ABSTRACT

There are few issues so likely to generate heat rather than light as the question of the proper line between the realm of the state and that of the church. And yet, with the gratuitous courage they so often displayed, the framers of the Constitution’s Bill of Rights began their blueprint for freedom by drawing exactly such a line. The first clauses of the first amendment provide: “Congress shall make no law respecting an establishment of religion or prohibiting the free exercise thereof.” If this language is, to some, reminiscent of words of Delphi’s Pythia, it should be remembered that they were not uttered until after provision had been made for priests to make the words meaningful for those who had to know their meaning. Nor have these justices of the Supreme Court been wanting in advice from self-appointed guardians. “The difficulty [with the advice] in this field, as in so many other fields of constitutional controversy, is that the contestants are more convincing when they criticize their opponents’ interpretations than when they seek to establish the validity of their own.…” 1 It is the function of this essay to examine, not the theories of the commentators, but rather the actions and words of the Supreme Court in applying the constitutional language to the controversies that have come before it.
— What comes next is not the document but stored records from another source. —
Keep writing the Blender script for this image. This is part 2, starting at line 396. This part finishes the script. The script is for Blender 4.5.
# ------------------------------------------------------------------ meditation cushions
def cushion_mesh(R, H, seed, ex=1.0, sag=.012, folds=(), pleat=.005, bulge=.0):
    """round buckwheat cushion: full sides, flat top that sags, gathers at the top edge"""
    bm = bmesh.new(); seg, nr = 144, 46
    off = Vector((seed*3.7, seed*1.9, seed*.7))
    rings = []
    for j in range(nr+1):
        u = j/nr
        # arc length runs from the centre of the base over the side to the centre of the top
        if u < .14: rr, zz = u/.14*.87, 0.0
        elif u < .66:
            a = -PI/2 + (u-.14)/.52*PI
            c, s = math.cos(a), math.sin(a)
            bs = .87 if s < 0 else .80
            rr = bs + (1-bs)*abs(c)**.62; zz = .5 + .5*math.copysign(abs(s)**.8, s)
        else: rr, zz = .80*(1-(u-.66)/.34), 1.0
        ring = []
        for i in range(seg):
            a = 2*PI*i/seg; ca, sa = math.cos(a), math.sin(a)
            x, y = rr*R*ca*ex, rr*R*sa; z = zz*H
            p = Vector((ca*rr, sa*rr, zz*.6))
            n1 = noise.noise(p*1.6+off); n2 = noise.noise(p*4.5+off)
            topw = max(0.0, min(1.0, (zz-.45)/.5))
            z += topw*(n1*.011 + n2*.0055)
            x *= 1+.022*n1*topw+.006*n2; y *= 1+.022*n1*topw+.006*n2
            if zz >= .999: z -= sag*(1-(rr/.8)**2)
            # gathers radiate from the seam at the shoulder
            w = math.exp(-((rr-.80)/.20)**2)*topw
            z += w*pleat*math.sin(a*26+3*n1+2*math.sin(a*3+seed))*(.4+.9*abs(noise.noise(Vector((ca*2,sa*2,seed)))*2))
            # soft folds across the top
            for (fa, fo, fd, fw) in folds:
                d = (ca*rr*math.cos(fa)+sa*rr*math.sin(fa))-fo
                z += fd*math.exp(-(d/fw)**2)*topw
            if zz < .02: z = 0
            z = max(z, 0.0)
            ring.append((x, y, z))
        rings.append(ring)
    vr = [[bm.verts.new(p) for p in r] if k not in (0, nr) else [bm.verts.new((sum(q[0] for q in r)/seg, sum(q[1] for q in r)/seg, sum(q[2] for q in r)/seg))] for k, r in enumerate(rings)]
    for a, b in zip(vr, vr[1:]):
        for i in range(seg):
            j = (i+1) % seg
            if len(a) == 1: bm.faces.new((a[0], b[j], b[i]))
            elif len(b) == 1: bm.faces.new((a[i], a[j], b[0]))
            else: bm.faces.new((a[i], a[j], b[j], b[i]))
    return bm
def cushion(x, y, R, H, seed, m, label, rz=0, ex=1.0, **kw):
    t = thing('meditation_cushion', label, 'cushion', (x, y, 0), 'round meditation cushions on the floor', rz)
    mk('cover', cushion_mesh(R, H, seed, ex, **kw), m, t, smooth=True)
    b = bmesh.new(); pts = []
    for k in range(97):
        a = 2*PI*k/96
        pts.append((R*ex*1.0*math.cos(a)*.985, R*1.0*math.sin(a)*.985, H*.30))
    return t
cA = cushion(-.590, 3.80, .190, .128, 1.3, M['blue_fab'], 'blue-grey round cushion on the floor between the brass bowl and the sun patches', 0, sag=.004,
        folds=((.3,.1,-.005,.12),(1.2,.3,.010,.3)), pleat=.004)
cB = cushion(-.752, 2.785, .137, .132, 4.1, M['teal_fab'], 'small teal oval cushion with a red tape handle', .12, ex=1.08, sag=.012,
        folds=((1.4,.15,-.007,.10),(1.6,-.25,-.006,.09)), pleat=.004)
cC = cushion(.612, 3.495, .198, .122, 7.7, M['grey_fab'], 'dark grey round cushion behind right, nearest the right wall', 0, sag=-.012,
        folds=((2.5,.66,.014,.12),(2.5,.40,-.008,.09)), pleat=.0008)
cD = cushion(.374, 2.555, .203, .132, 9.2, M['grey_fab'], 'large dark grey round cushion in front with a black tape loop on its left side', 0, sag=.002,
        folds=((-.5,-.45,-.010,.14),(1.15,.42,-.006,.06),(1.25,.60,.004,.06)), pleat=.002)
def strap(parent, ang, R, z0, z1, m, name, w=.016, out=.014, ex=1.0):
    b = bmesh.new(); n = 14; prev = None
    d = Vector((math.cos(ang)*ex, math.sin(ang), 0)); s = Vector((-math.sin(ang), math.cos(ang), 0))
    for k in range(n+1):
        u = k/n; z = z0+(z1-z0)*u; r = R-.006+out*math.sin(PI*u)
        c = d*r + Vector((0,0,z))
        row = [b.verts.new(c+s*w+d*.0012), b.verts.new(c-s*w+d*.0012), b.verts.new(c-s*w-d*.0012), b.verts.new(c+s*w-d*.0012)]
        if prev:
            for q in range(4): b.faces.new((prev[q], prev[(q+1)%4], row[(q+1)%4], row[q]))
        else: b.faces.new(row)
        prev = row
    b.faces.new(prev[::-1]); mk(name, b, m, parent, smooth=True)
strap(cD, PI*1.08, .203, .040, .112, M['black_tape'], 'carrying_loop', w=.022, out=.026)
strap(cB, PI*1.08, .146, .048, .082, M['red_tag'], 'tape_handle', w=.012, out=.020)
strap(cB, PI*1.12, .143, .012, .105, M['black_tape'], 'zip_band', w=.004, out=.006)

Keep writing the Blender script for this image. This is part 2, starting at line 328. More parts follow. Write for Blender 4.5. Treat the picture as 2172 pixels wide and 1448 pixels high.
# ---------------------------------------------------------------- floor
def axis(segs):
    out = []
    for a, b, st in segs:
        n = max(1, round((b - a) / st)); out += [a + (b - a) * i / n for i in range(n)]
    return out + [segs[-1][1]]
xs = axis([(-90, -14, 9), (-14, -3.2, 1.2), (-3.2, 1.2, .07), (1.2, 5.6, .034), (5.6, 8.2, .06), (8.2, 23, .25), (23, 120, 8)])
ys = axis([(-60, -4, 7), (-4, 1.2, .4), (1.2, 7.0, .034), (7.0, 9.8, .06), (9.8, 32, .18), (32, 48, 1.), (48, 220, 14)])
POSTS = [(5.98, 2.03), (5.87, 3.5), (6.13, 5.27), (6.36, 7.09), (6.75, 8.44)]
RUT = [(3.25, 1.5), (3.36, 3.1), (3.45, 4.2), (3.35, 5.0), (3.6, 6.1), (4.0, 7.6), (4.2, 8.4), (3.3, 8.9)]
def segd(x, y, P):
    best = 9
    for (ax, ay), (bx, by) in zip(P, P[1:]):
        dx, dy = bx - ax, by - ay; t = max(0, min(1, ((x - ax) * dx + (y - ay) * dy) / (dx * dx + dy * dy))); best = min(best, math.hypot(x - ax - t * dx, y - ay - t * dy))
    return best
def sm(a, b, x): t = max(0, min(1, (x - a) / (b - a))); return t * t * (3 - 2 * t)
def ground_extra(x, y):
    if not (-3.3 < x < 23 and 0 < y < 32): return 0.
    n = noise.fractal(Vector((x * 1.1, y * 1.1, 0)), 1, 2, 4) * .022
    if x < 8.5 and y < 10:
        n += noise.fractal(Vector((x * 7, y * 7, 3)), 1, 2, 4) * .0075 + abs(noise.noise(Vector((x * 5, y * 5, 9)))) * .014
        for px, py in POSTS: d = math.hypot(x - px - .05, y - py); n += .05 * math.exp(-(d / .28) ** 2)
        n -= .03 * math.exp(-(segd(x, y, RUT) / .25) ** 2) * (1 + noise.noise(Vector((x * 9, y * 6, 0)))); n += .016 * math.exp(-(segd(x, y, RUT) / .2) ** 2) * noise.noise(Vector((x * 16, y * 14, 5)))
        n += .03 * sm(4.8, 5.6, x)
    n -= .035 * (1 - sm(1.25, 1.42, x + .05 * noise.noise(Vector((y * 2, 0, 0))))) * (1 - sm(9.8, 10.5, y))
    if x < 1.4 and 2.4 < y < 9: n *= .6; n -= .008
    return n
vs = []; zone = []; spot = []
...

Lest such a piece be reduced to what Thomas Reed Powell used to label “mere recitativo,” however, these cases will also be measured against a “neutral principle” that, it is suggested, will give the most appropriate scope to the religion clauses in such a manner as to provide guidance for the legislatures and courts that are required to abide by the constitutional command. This “neutral principle” has been framed in reliance on the Aristotelian axiom that “it is the mark of an educated man to seek precision in each class of things just so far as the nature of the subject admits,” rather than the Platonic precept that “a perfectly simple principle can never be applied to a state of things which is the reverse of simple.”